Red lips are not so red
As the stained stones kissed by the English dead.
Kindness of wooed and wooer
Seems shame to their love pure.
O Love, your eyes lose lure
When I behold eyes blinded in my stead!
Your slender attitude
Trembles not exquisite like limbs knife-skewed,
Rolling and rolling there
Where God seems not to care;
Till the fierce love they bear
Cramps them in death's extreme decrepitude.

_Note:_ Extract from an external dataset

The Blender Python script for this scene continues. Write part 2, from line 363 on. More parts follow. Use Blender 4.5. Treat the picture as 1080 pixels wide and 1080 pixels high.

Your voice sings not so soft,--
Though even as wind murmuring through raftered loft,--
Your dear voice is not dear,
Gentle, and evening clear,
As theirs whom none now hear,
Now earth has stopped their piteous mouths that coughed.
Heart, you were never hot
Nor large, nor full like hearts made great with shot;
And though your hand be pale,
Paler are all which trail
Your cross through flame and hail:
Weep, you may weep, for you may touch them not.
Analysis/Commentary
"Greater love" is a really nice poem, one of my favourites since it doese not deal with the critique of war so mouch, but with the brotherhood love that is established between soldiers. Owen calls this love "Greater" than erotic love; in fact he honors it with words souch as fierce, pure, exquisite because it is the love of who suffered and died for their nation. Although Owen dislikes the cityzens because they are not able to comprehend and grasp this sacrifical love. this love is actually compared to the one that Christ had towards the sinners. The sacrifice of the soldiers actually make this love pure, grater in beauty and more real, greater enough to obscure erotic love and make it seem a shame.